Margaretta D’Arcy, to quote President Catherine Connolly, “was a woman of extraordinary conviction, an actor, playwright, filmmaker and writer who brought a radical honesty to her work. Her lifelong dedication to peace and anti-war activism was equally profound.” 

It’s almost impossible to sum up the work — to date — of Lelia Doolan, but here is one list of adjectives that captures some of it: “Broadcaster, television producer, filmmaker, theatre director, lecturer and environmentalist.” She is also a gifted writer and a person whose horror of war goes back many decades. She recalls vividly how she heard of the crushing of the freedoms of the Prague Spring by Soviet and Warsaw Pact allies in 1968.

 Lelia Doolan at the Peace Roundabout outside Shannon Airport, where she began a symbolic  walk to Dublin together with a band of supporters calling for peace and the end of the use of Shannon Airport by the US military. Picture: Chani Anderson
 Lelia Doolan at the Peace Roundabout outside Shannon Airport, where she began a symbolic  walk to Dublin together with a band of supporters calling for peace and the end of the use of Shannon Airport by the US military. Picture: Chani Anderson

She was on holidays in Camp, Co Kerry, and recalls lying out, on starlit nights, trying to get a signal on shortwave radio to hear updates from New York on UN meetings. She recalled the Czech plenipotentiary pleading with his global compatriots to come to their aid.

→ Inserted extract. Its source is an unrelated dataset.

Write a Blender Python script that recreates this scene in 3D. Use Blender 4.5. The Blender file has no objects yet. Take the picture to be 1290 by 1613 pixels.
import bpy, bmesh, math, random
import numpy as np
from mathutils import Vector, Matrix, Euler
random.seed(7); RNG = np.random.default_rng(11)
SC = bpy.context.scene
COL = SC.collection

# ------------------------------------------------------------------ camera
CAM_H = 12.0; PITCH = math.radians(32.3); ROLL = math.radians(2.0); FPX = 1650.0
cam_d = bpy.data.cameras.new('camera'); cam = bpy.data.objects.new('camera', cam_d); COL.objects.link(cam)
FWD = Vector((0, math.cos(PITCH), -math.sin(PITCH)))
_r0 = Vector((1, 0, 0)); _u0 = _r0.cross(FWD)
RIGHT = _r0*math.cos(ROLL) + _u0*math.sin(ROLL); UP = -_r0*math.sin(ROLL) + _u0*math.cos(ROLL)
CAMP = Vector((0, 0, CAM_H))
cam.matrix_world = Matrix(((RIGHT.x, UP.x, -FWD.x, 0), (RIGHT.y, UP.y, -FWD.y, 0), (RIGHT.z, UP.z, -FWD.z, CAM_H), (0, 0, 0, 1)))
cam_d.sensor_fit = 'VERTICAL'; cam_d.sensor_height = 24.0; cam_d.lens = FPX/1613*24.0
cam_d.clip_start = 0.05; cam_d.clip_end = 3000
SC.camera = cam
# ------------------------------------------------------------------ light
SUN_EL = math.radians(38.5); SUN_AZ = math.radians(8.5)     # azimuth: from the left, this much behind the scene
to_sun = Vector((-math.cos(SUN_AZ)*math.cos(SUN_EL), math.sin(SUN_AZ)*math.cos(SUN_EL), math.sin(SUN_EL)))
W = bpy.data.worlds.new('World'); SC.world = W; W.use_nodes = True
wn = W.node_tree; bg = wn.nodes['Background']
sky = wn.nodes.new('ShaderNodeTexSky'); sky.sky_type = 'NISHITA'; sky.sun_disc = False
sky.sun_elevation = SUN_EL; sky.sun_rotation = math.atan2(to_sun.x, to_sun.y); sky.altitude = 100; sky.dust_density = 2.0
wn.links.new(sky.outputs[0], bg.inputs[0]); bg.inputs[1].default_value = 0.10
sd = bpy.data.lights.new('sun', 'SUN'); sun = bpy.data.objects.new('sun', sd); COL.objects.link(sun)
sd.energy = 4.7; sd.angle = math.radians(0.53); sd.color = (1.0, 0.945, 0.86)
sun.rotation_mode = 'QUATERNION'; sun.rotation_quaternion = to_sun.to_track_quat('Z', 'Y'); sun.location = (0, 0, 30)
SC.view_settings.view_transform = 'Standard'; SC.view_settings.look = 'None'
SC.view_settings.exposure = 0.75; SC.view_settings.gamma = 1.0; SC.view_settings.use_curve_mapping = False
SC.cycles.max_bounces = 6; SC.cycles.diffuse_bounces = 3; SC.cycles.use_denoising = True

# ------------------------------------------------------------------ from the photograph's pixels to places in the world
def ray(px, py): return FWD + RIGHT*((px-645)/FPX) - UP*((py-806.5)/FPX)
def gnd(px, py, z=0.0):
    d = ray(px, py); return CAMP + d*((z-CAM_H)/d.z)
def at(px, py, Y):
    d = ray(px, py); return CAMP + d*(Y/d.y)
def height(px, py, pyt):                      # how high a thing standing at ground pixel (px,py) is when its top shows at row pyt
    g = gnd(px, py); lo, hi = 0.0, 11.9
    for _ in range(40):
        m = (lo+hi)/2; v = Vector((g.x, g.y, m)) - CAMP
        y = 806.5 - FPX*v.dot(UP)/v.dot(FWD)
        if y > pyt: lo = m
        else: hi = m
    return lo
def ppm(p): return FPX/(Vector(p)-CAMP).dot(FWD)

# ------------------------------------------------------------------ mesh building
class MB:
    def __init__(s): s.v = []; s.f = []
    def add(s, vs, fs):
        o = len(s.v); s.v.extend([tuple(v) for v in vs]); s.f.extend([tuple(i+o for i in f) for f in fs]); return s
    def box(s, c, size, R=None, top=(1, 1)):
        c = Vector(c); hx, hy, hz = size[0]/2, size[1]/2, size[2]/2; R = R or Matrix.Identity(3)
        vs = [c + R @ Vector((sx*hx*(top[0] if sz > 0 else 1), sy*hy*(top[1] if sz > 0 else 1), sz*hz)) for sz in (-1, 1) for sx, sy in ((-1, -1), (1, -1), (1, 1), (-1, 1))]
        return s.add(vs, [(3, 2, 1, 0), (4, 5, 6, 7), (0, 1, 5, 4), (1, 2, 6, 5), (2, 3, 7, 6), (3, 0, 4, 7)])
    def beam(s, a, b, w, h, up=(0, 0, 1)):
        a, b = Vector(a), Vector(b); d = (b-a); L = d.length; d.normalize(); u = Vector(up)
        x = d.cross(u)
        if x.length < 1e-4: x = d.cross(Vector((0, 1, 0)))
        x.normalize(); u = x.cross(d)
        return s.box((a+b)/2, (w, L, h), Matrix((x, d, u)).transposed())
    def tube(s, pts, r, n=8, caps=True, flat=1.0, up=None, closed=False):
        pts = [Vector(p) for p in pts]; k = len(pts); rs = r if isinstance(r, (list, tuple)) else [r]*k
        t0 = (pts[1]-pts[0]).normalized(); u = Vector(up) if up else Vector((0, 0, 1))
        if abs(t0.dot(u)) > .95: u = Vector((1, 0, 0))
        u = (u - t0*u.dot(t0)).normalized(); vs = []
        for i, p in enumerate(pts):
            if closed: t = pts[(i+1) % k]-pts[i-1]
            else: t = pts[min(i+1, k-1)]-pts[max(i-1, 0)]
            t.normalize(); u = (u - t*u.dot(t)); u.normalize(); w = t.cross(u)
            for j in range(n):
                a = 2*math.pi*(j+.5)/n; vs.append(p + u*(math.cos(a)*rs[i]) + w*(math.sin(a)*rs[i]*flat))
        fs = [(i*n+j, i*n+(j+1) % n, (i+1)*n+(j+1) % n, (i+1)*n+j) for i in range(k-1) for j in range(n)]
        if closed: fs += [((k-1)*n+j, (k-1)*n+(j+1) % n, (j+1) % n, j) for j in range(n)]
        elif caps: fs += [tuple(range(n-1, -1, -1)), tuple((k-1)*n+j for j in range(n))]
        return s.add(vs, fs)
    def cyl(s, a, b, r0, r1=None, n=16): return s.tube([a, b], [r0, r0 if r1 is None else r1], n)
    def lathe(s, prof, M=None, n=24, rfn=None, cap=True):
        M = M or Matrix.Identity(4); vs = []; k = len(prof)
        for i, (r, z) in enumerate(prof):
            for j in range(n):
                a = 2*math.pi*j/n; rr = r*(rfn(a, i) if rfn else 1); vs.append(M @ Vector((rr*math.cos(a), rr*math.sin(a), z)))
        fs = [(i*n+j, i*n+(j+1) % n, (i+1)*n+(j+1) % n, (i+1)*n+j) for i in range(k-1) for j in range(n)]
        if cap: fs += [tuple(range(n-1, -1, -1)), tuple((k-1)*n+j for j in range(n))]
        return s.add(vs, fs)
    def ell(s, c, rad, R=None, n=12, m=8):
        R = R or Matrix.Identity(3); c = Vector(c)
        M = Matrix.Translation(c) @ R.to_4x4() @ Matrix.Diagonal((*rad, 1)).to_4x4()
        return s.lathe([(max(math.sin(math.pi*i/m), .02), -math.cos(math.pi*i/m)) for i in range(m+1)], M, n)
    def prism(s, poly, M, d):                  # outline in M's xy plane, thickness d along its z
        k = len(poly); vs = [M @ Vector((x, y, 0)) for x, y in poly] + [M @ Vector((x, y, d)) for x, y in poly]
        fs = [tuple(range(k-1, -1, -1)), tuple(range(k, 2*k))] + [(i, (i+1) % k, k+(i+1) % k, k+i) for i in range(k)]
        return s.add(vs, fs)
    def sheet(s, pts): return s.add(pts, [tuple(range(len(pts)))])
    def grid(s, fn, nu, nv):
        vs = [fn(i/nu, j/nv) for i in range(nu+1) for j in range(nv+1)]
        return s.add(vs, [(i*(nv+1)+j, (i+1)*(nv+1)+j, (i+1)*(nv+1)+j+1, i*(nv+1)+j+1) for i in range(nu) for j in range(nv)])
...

“On that crackly radio, his voice was urgent and emotional and his words were most affecting. I was riveted. I could see those tanks, the horror of the people, the suddenness. It is still an unforgettable moment for me, the shock of war.” The only reason she was up, she says with a laugh, is that she played 110 nearly every night with the neighbours, “which is one of the great card games of the universe”.

That dance between the everyday — the fun and joy of chatting to people while sitting on a wall to rest — and the deadly seriousness of the impact of war sums up the essence of ‘Walk with Lelia’.

In the end, though, she hopes that the action of the few will influence those in power: “Look, I mean, every single human being has the ability and the courage to see that what’s going on in Shannon is not right, and that the government has got to pay attention to the fact that it has the courage to change what it’s doing, just as Spain and Italy have done.” 

The walk is also a reminder of all that is good in life, such as friendship, she says, before signing off with this: “People need each other; that is a simple and often forgotten truth.”